-------- Data section
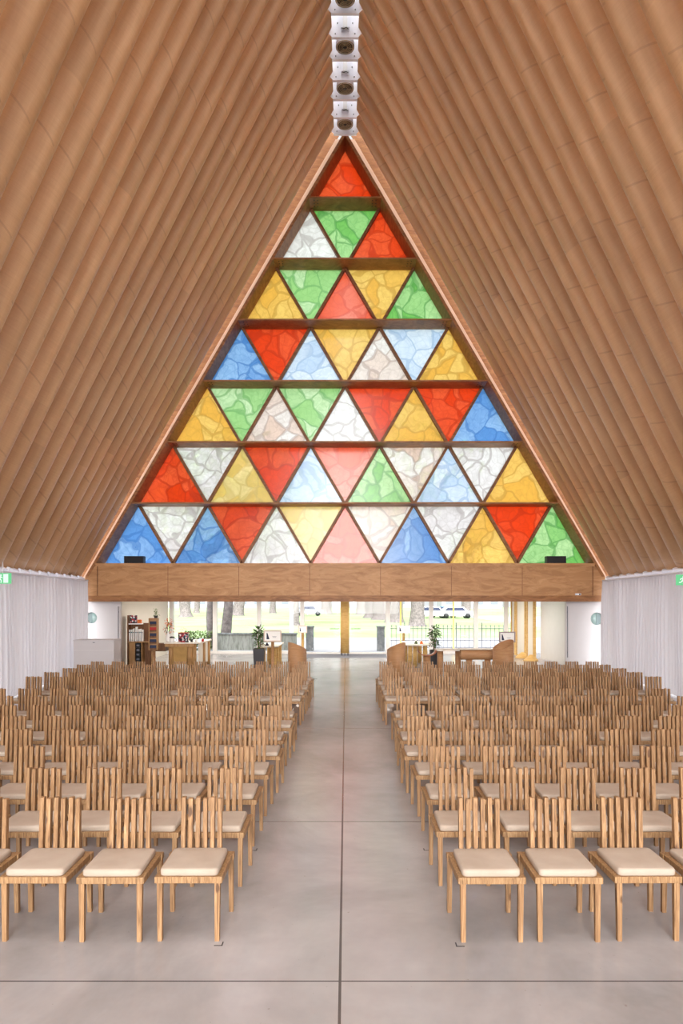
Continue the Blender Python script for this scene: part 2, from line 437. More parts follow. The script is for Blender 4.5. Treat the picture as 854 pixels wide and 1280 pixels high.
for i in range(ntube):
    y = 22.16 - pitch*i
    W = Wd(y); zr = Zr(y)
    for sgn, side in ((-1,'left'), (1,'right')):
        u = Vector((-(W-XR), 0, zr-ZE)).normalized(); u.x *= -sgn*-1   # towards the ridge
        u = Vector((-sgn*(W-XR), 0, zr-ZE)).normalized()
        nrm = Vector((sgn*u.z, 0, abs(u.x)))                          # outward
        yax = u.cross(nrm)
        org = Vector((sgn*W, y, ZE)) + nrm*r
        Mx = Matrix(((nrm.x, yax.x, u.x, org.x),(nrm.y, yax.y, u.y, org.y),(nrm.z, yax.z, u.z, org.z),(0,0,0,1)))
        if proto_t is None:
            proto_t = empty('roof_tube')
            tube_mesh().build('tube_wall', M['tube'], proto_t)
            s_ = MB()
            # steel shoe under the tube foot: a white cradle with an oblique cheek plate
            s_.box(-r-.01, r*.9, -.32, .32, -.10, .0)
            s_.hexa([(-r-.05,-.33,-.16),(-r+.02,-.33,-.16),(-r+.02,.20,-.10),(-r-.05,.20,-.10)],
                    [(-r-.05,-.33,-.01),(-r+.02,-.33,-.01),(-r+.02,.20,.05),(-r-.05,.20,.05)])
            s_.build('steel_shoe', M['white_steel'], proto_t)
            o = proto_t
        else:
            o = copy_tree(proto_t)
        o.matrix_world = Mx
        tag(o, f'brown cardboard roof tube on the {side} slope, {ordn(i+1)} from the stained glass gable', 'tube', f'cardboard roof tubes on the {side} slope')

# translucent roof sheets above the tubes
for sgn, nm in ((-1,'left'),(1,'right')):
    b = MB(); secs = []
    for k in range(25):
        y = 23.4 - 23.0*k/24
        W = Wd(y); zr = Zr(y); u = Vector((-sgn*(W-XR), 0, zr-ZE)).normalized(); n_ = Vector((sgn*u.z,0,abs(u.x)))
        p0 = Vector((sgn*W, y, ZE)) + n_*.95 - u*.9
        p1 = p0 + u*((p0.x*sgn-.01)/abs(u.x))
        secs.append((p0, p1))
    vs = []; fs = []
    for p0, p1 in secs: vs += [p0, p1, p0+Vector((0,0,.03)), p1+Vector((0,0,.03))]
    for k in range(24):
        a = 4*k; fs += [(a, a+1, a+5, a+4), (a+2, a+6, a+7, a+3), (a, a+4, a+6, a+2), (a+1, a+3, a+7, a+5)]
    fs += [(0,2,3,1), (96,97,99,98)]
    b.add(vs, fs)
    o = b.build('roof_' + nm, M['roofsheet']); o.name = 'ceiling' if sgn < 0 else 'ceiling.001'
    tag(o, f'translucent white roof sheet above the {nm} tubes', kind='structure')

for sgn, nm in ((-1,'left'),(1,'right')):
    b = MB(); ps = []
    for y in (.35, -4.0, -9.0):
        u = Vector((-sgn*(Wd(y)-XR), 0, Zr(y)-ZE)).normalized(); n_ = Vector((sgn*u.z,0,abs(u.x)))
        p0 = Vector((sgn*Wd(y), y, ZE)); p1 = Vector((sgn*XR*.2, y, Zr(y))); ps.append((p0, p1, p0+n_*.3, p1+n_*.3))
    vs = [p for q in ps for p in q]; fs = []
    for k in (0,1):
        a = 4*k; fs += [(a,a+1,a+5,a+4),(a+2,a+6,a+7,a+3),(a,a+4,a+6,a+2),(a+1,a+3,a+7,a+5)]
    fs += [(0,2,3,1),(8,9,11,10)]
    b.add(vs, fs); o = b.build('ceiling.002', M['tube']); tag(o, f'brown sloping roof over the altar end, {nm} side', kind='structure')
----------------
-------- Data section
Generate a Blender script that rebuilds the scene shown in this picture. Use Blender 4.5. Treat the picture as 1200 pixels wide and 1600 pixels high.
----------------
* Requirement
Your task is to quote exactly the lines beginning with the one that contains "Continue the Blender" and ending with the one that contains "tag(o, f'brown cardboard", with nothing left out or added.

* Full response
Continue the Blender Python script for this scene: part 2, from line 437. More parts follow. The script is for Blender 4.5. Treat the picture as 854 pixels wide and 1280 pixels high.
for i in range(ntube):
    y = 22.16 - pitch*i
    W = Wd(y); zr = Zr(y)
    for sgn, side in ((-1,'left'), (1,'right')):
        u = Vector((-(W-XR), 0, zr-ZE)).normalized(); u.x *= -sgn*-1   # towards the ridge
        u = Vector((-sgn*(W-XR), 0, zr-ZE)).normalized()
        nrm = Vector((sgn*u.z, 0, abs(u.x)))                          # outward
        yax = u.cross(nrm)
        org = Vector((sgn*W, y, ZE)) + nrm*r
        Mx = Matrix(((nrm.x, yax.x, u.x, org.x),(nrm.y, yax.y, u.y, org.y),(nrm.z, yax.z, u.z, org.z),(0,0,0,1)))
        if proto_t is None:
            proto_t = empty('roof_tube')
            tube_mesh().build('tube_wall', M['tube'], proto_t)
            s_ = MB()
            # steel shoe under the tube foot: a white cradle with an oblique cheek plate
            s_.box(-r-.01, r*.9, -.32, .32, -.10, .0)
            s_.hexa([(-r-.05,-.33,-.16),(-r+.02,-.33,-.16),(-r+.02,.20,-.10),(-r-.05,.20,-.10)],
                    [(-r-.05,-.33,-.01),(-r+.02,-.33,-.01),(-r+.02,.20,.05),(-r-.05,.20,.05)])
            s_.build('steel_shoe', M['white_steel'], proto_t)
            o = proto_t
        else:
            o = copy_tree(proto_t)
        o.matrix_world = Mx
        tag(o, f'brown cardboard roof tube on the {side} slope, {ordn(i+1)} from the stained glass gable', 'tube', f'cardboard roof tubes on the {side} slope')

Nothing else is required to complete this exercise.